Inflation und der Preis des Realkapitals
Im Unterschied zur Situation Anfang der 70er Jahre könnten wir es diesmal mit einer ausgewachsenen Schuldendeflation zu tun bekommen. Die Rentenanleger scheinen schon auf dieses Szenario zu wetten. Weitere Themen in diesem Kapital: Citigroup und Petrochina.

Januar 1970, die deutsche Inflationsrate liegt bei 2,7 Prozent, europäische Aktien kosten den gut 14-fachen Gewinn. Das Wachstum der Geldmenge M1 scheint schon seit Jahren etwas üppig und beschleunigt sich bis zum ersten Quartal 1972 auf 15 Prozent. Bis 1973 steigt die Inflation auf 7 Prozent, wo sie auch 1974 verharrt und sich bis 1978 langsam auf 2,7 Prozent zurückbildet. Der MSCI Deutschland fällt bis zum Herbst 1974 nominal um ein Drittel und real um die Hälfte. Europäische Aktien notieren noch mit dem knapp 6-fachen Gewinn, dem 3-fachen Cashflow und mit dem 0,8-fachen Buchwert. Die Dividendenrendite steigt auf 6,5 Prozent.

November 2007, die deutsche Inflationsrate (HVPI) liegt bei 2,7 Prozent, europäische Aktien kosten den 14-fachen Gewinn, den 9,5-fachen Cashflow und 2,3-fachen Buchwert, bei einer Dividendenrendite von 3 Prozent. Das Wachstum der Geldmenge M3 im Euro-Raum ist seit Jahren ungemütlich hoch und beläuft sich nun auf 11 Prozent. Wie Anfang der 70er hat sich der Ölpreis binnen weniger Jahre vervielfacht und hierzulande selbst unter Einbeziehung der Währungsaufwertung mehr als verdoppelt. Anders als damals geht das diesmal zwar auf einen Nachfrageschock zurück, der sich durch den Aufschwung in den Schwellenländern erklärt. Da dieser aber zu einem guten Teil auf Exporten in die Industrieländer beruht, deren Nachfrage wiederum durch eine laxe Zinspolitik gefördert wurde, tragen die Notenbankiers wie gehabt ihr Scherflein zu den Inflationsrisiken bei. Eine Lohn-Preis-Spirale scheint wegen des harten globalen Wettbewerbs nicht in Sicht. Aber mit Diätenerhöhungen von gut neun Prozent setzen die deutschen Parlamentarier schon mal ein Signal.
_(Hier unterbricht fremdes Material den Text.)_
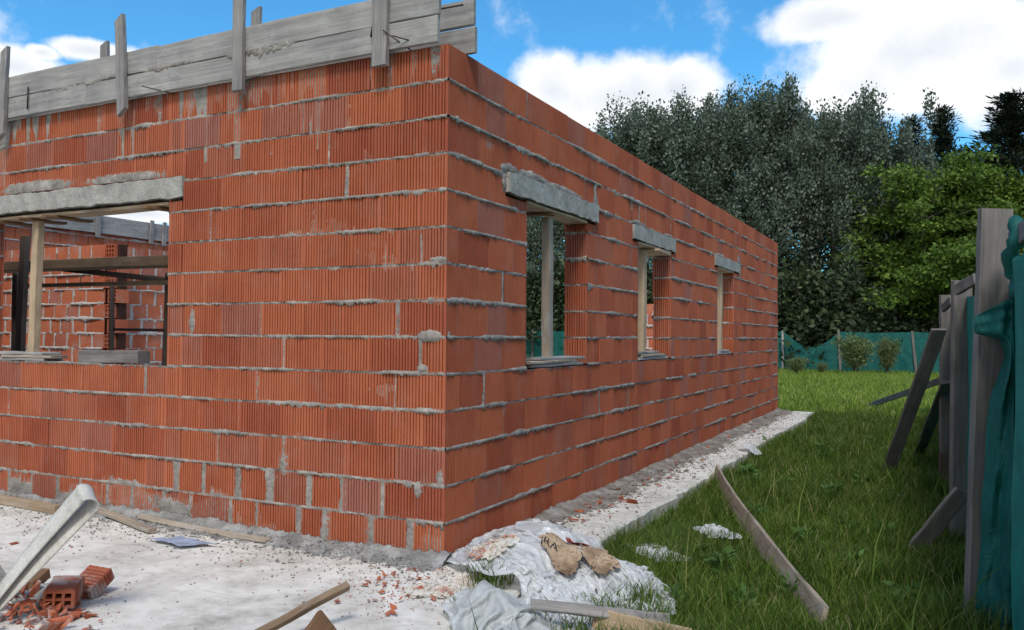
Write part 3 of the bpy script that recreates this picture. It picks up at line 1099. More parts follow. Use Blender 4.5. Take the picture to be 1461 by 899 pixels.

Derweil haben auch die Gewerkschaften längst begriffen, dass die hiesigen Firmen inzwischen wieder etwas zu verlieren haben - was die Androhung von Produktionsverlagerung bei unbotmäßigen Lohnforderungen nicht gerade glaubwürdiger macht. Wie stark die Gewinnmargen gestiegen sind, kann man daran ermessen, dass die Produzentenpreise über die vergangenen zehn Jahre um ein Fünftel gestiegen sind (Kernrate um zwölf Prozent), während die industriellen Lohnstückkosten um fast ein Fünftel nachgegeben haben.

Ihre Preismacht verdanken die deutschen Firmen aber nicht der Inlandsnachfrage (wie auch, bei der schwachen einhergehenden realen Einkommensentwicklung?), sondern der brummenden Auslandsnachfrage. Wie inzwischen jeder weiß, basiert die aber zu großen Teilen auf Schulden. Und das ist der große Unterschied zur Situation Anfang der 70er: dass wir es diesmal mit einer ausgewachsenen Schuldendeflation zu tun kriegen könnten. Wie Japan zeigt, wäre diese jedoch kaum minder schlimm für Aktien. Die Rentenanleger scheinen schon auf dieses Szenario zu wetten.